Direct verbal attack on rivals has always been part of the politico entertainment culture of most parties. Fourth grade speakers euphemistically called approved speakers of the parties always indulged in slander, obscenity to ridicule the rival political leaders. It is actually the print media and the electronic media that have sanitised the political scenario and made these parties look respectable by their censorship of such regular public speeches, which if printed or televised on a regular basis, would expose the political parties' true colours. Insinuations against Jaya in unprintable vulgar terms were a regular pastime with several DMK platform speakers. Decrying Karunanidhi on the basis of his caste all the time, an AIADMK paper run by a loyalist (now one of the several education barons AIADMK politics created), even said in a very abusive manner that a cat that shared Karunanidhi's prison cell became pregnant.
The fundamental issue is that such slander, abuse and hate speech and gestures are all endorsed by the highest leadership all the time. In my journalistic career of 40 years, I do not recollect a single instance of any top party leader taking disciplinary action against a speaker for hate speech against the rival party's leaders. While the top leadership in every party always pays lip service by saying in general terms that they condemn any hate speech, there had been no specific action. I have a lurking suspicion that they enjoy such abuses against the rivals on the sly.
This election season is seeing a new transformation. This change is similar to what happened in commercial film making. Traditional commercial cinema always needed a goody-goody heroine and a sexy vamp to titillate the audiences. This changed by the late '90s and the heroine and the vamp got merged in commercial cinema just as the villain became the hero in many films. In politics now, hate speech so far reserved for fourth level speakers has been taken over by the top leaders themselves. While the South took the lead in the earlier methodology, the North now seems to lead in the transformation of top leaders taking over hate mongering. South is fortunately yet to catch up on this.

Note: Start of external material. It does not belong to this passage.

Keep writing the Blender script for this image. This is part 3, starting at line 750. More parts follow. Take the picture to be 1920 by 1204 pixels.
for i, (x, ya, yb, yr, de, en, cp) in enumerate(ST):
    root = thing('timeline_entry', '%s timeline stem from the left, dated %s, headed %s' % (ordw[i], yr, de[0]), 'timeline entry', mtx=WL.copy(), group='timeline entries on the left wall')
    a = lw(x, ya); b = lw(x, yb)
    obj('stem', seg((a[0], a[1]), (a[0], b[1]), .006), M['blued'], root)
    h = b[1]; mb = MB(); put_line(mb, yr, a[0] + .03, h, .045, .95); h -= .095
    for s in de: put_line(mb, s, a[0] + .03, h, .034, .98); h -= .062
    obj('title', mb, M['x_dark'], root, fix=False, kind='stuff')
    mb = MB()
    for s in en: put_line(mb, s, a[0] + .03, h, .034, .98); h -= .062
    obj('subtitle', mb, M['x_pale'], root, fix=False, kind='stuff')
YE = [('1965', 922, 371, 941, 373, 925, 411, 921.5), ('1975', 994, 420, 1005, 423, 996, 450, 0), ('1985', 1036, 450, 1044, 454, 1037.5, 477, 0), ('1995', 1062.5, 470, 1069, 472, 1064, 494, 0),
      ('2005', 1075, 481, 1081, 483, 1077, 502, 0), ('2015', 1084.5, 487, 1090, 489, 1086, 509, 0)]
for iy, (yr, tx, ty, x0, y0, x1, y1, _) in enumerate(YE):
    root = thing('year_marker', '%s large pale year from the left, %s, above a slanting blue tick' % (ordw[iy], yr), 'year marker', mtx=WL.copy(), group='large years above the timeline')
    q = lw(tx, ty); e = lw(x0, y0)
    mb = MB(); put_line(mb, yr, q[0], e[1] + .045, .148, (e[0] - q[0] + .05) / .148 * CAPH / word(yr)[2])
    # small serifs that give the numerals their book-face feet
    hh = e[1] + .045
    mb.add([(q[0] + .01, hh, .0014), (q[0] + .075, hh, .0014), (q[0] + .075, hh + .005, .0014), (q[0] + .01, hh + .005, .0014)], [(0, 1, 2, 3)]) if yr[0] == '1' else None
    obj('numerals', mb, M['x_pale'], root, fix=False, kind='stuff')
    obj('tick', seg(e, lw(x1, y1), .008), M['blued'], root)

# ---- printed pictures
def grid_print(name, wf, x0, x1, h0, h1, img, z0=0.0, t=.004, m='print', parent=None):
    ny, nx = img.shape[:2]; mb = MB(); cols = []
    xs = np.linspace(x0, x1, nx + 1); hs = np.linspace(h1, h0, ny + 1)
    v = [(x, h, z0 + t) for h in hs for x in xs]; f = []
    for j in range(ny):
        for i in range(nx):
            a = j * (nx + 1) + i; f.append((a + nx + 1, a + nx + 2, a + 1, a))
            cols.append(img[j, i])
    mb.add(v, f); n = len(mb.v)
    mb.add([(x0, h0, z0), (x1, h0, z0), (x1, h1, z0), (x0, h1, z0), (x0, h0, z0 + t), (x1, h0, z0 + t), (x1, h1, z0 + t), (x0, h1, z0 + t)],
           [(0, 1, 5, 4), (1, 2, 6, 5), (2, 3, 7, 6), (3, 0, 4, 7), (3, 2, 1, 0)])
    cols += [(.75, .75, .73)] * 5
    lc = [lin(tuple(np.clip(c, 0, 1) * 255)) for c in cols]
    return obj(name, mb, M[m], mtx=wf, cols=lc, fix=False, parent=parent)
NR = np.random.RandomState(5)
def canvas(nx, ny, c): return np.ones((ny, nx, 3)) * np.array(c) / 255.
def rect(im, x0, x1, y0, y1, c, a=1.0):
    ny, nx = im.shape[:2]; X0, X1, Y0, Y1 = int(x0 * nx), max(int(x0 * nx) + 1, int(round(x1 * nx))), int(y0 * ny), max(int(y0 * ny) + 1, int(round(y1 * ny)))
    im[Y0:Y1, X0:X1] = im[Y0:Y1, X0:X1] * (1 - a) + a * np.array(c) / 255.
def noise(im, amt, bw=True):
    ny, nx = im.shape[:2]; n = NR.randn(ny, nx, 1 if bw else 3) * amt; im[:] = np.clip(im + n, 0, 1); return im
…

How do we react to this trend? I think that I would rather tolerate hate speech between different parties than actual bloodshed between the cadres, because this, perhaps, gives them psychological vent for their violent mindset. That would not justify the existence or perpetuation of hate speech. But doing away with personality cult in politics alone will lead towards removal of hatred in politics. In other words, we need to democratise our democracy, still burdened with all trappings of monarchy.